Il commento di Malatempora, puntuale e preciso, soffrè però a mio avviso di quel "conservatorismo" che proprio aleggia in troppe fasce della popolazione accademica, seppur preparata e competente.

Per primo punto non si è risposto nel merito agli aspetti positivi della riforma, citati in sinstesi nell’articolo, che quindi rimangono tali, positivi. 

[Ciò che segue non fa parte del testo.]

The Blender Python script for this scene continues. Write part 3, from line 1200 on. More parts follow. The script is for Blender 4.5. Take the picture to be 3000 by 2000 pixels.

Secondo punto, io che sono laureato e ho frequentato l’università al suo interno (corsi, esami, laboratori, ecc....) ho ben chiaro e visibile, come molti colleghi, i problemi gravi che affliggono i nostri istituti accademici, i disastri compiuti dal 3+2 (riforma se non sbaglio varata dal centro-sinistra e ratificata dalla Moratti) sulla moltiplicazione di corsi e moduli simili tra loro ma "differenti" solo nei nomi, tutto per moltiplicare a dismisura docenti a contratto esterni alla facoltà (quanti giornalisti e mezzi busti televisivi ad esempio hanno arrotondato lo stipendio?) e numero di testi da comprare (ovviamente scritti dagli stessi docenti del corso).
Quindi si parte da una doverosa premesse, che è una domanda: l’università italiana come è stata gestita fino ad ora funziona bene oppure no? Se la risposta è negativa, allora è doveroso attuare una riforma.
La riforma Gelmini massimizza ed elimina molti corsi inutili e la frase "senza oneri aggiuntivi per la finanza pubblica" mi sembra doverosa in situazioni di forte deficit dello stato e di casse pubbliche allo sbando (di qui il ruolo fondamentale del ministero dell’economia nell’erogazione dei fondi). Soprattutto in Italia dove gli sprechi abbondano, e non solo ovviamente all’università. 
Inoltre nel commento ci sono molti pregiudizi, sul ruolo del Corriere della Sera e della Bocconi, quasi come fossero soggetti non idonei a proferir parola sulla riforma o a richiedere urgenti cambiamenti. C’è anche un forte pregiudizio sul ruolo delle imprese, evidenziate come sanguisughe che spremono i laureati e non danno risorse all’università.
Quanto di più lontano dalla realtà, se consideriamo che in Italia esistono molte università private, gestite e finanziate dalle aziende, tra le quali la Luiss di Roma che è proprietà di Confindustria, e tante altre. 
Le imprese, grandi-medie e piccole, hanno tutto l’interesse ad accogliere laureati competenti e di qualità. Questa visione delle imprese "malvagie" è, a mio modesto parere, frutto dell’ennesimo pregiudizio, di stampo conservatore, che non vuole il cambiamento e pretende che nulla si tocchi ma tutto resti com’è, o peggio di una certa sinistra (chiamiamola pure Topo Gigio) che vede ancora nelle aziende e nel mercato i diavoli che tutto corrompono e sfruttano. 
Il problema dell’Università è serio e va risolto davvero, soprattutto devono essere eliminati gli sprechi ed i corsi di laurea inutili. L’Italia è se non vado errato il secondo paese manufatturiero d’europa, che cosa ce ne facciamo di 20.000 laureati in Scienze della Comunicazione? 
O di lauree in antropologia e filosofia, che per carità sono utilissime per chi vuole intraprendere la docenza e per una fondamentale cultura personale, ma che sono quasi inutili per il mercato del lavoro? Quanti laureati in Filosofia sono a spasso o cercano lavoro come "addetti alla gestione del personale" nelle grandi aziende? C’era bisogno di scomodare Socrate, Eraclito e Talete per valutare un colloquio di lavoro???
Identificare chi vuole riformare l’Università italiana come "un nemico" che "deve essere combattuto" (il senso del commento di malatempora) mi fa davvero pensare che la Gelmini abbia imboccato la strada giusta.